Jannes Bouman: “Blijf de ontwikkeling van duurzaamheid, tech en toepassingen aanjagen”

BEM-circle december 2020

Door: Arjen van der Sar

Vertrekkend bestuurslid Jannes Bouman moedigt RecyBEM aan

Jannes Bouman, Band&Milieu-bestuurslid van het eerste uur, zwaait af. De Senior Vice President van PON treedt af, na ruim vijftien jaar actieve betrokkenheid bij het reilen en zeilen van de organisatie. Bij zijn afscheid stelt hij twee dingen vast. Eén: "De RecyBEM-systematiek staat als een huis." Twee: "De organisatie moet absoluut de initiërende aanjager blijven in het duurzamer maken van bandenrecycling – en daarbij de bandenproducenten scherp houden, zodat die actief meedoen in vergroening en circulariteit."

Bouman (51), die vertrekt bij PON, kijkt met een vorm van ontzag terug op de ontwikkeling van RecyBEM, nu ruim zestien jaar geleden. "Want we moeten niet vergeten: de founding fathers Rob Oudshoorn, Jaap Adrian en Kees van Oostenrijk hebben destijds een aantal partijen bij elkaar gebracht die niet vanzelf goed samenwerkten. Fabrikanten zagen elkaar aanvankelijk alleen als concurrent, maar het bleek mogelijk om ze op basis van een welbegrepen gezamenlijk belang een duw in de goede richting te geven."
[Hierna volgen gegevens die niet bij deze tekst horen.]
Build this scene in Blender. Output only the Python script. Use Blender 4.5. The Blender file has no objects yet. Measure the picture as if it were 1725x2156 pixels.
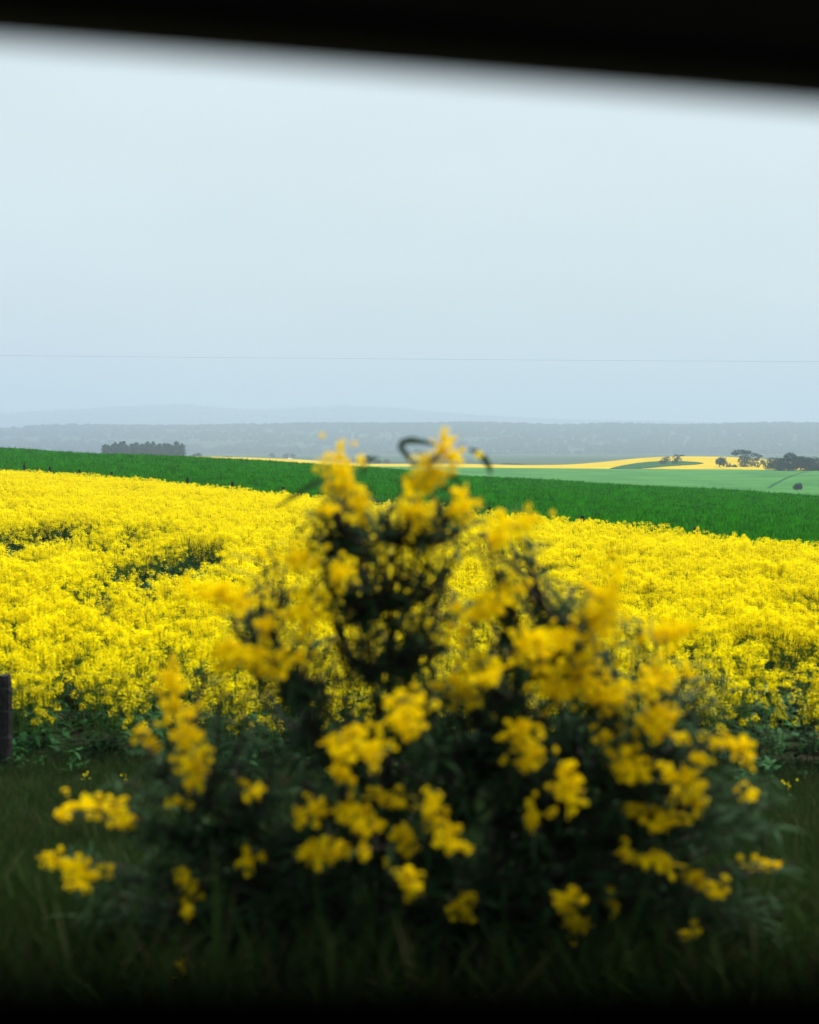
import bpy, math, random
import numpy as np
from math import radians as R

random.seed(7)
rng = np.random.default_rng(7)
scene = bpy.context.scene
COL = scene.collection

# ------------------------------------------------------------------ camera
CZ = 4.0                       # eye height above the datum; the lens is in a car on a raised road
PITCH = R(2.64)
FPX, CX, CY = 2994.0, 862.5, 1078.0
cam_d = bpy.data.cameras.new('camera')
cam = bpy.data.objects.new('camera', cam_d)
COL.objects.link(cam)
cam.location = (0, 0, CZ)
cam.rotation_euler = (R(90) - PITCH, 0, 0)
cam_d.sensor_fit = 'VERTICAL'
cam_d.sensor_height = 36
cam_d.lens = 50
cam_d.clip_start = 0.02
cam_d.clip_end = 30000
cam_d.dof.use_dof = True
cam_d.dof.focus_distance = 60
cam_d.dof.aperture_fstop = 1.65
scene.camera = cam

# ------------------------------------------------------------------ world, sun, exposure
SUN_EL, SUN_AZ = 62.0, 40.0   # azimuth measured from +Y (view direction), negative = left
world = bpy.data.worlds.new('World')
scene.world = world
world.use_nodes = True
wn = world.node_tree.nodes
wl = world.node_tree.links
wn.clear()
w_out = wn.new('ShaderNodeOutputWorld')
w_bg = wn.new('ShaderNodeBackground')
w_sky = wn.new('ShaderNodeTexSky')
w_sky.sky_type = 'NISHITA'
w_sky.sun_disc = False
w_sky.sun_elevation = R(SUN_EL)
w_sky.sun_rotation = R(SUN_AZ)
w_sky.air_density = 1.0
w_sky.dust_density = 6.0
w_sky.ozone_density = 1.5
w_mix = wn.new('ShaderNodeMix')
w_mix.data_type = 'RGBA'
w_mix.inputs[0].default_value = 0.90          # thick even cloud over the blue
w_mix.inputs[7].default_value = (4.3, 4.85, 5.0, 1)
w_bg.inputs[1].default_value = 0.10
wl.new(w_sky.outputs[0], w_mix.inputs[6])
w_tc = wn.new('ShaderNodeTexCoord')                # faint unevenness of the cloud layer, the same all round
w_map = wn.new('ShaderNodeMapping')
w_map.inputs['Scale'].default_value = (1.0, 1.0, 2.6)
w_nz = wn.new('ShaderNodeTexNoise')
w_nz.inputs['Scale'].default_value = 2.2
w_nz.inputs['Detail'].default_value = 5
w_rng = wn.new('ShaderNodeMapRange')
w_rng.inputs[1].default_value = .3; w_rng.inputs[2].default_value = .7
w_rng.inputs[3].default_value = .93; w_rng.inputs[4].default_value = 1.06
w_mul = wn.new('ShaderNodeVectorMath'); w_mul.operation = 'SCALE'
wl.new(w_tc.outputs['Generated'], w_map.inputs[0])
wl.new(w_map.outputs[0], w_nz.inputs['Vector'])
wl.new(w_nz.outputs[0], w_rng.inputs[0])
wl.new(w_mix.outputs[2], w_mul.inputs[0])
wl.new(w_rng.outputs[0], w_mul.inputs['Scale'])
wl.new(w_mul.outputs[0], w_bg.inputs[0])
wl.new(w_bg.outputs[0], w_out.inputs[0])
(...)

Het streven om samen te voldoen aan de wettelijke verplichting tot inzameling werd ingevuld met pragmatisme. Jannes Bouman: "We moeten dit organiseren, fixen, anders hebben we een probleem. Dat is uiteindelijk gebeurd – in de jaren dat ik erbij was op een heel constructieve manier. En in de loop van de jaren is het verder ingevuld en verfijnd, er kwam certificering en handhaving. Geen makkelijke klus, maar RecyBEM pakte goed door en het vertrouwen groeide. Je mag het systeem inmiddels heel succesvol noemen."

Het hogere doel

Naast het optuigen van het systeem kwam het hogere doel steeds nadrukkelijker in beeld. Een percentage van de ingezamelde banden moest op verantwoorde wijze worden gerecycled. RecyBEM ging zich ook bezig-houden met bevordering van duurzaamheid en circulariteit, het ontwikkelen van nieuwe technologieën om grondstoffen uit banden terug te winnen en het zoeken naar nieuwe toepassingen.

"Dat gaat goed. We recyclen meer banden dan de overheid vraagt. En de organisatie is betrokken bij ontwikkeling van technologieën – denk aan pyrolyse en devulcanisatie – en bij het vinden van nieuwe toepassingen. Maar de uitdagingen zijn er ook, denk aan fijnstof en microplastics. Uiteindelijk zal RecyBEM de oplossingen niet kunnen voortbrengen. Het zal de bandenindustrie moeten zijn die hier actie op moet nemen. De praktijk is dat daar terughoudendheid heerst." Bouman zag onlangs een documentaire over jonge onderzoekers die een methode vonden om microplastics af te vangen tijdens het rijden om zo te voorkomen dat het in het milieu terechtkomt. "Een prachtige ontwikkeling, maar wel een die van buiten de industrie moest komen. En dat terwijl er in die indus-trie voldoende goede ingenieurs werken die in staat moeten zijn met zoiets te komen. Daar gebeurt niet veel."

Schone taak

Hier ligt dus voor de komende jaren een schone taak voor RecyBEM, volgens het scheidende bestuurslid. "RecyBEM-organisatie is te klein om alle problemen van de wereld op te lossen. Wel kan het initiatieven nemen, goede ideeën laten groeien en partijen zoals de bandenproducenten wijzen op hun verantwoordelijkheden. Dat doen Kees van Oostenrijk en Joost Kester Jacobs al voortdurend, in de verschillende organen waarin ze hun rol spelen – en daar moeten ze mee doorgaan: zorg dat duurzaamheid een integrale aanpak krijgt, die begint bij de producent. Die kiest immers de grondstoffen, de processen en daarmee de kansen voor recycling en circulariteit. Zij bepalen in feite de kansen voor terugwinning en hergebruik."

Tenslotte, een goede raad van het scheidende bestuurslid: "Hou het RecyBEM-systeem goed overeind. En blijf geld stoppen in duurzaamheid en recyclebaarheid. Zoek goede part-ners, steun ze. En help ze goede ingangen te vinden in de bandenindustrie."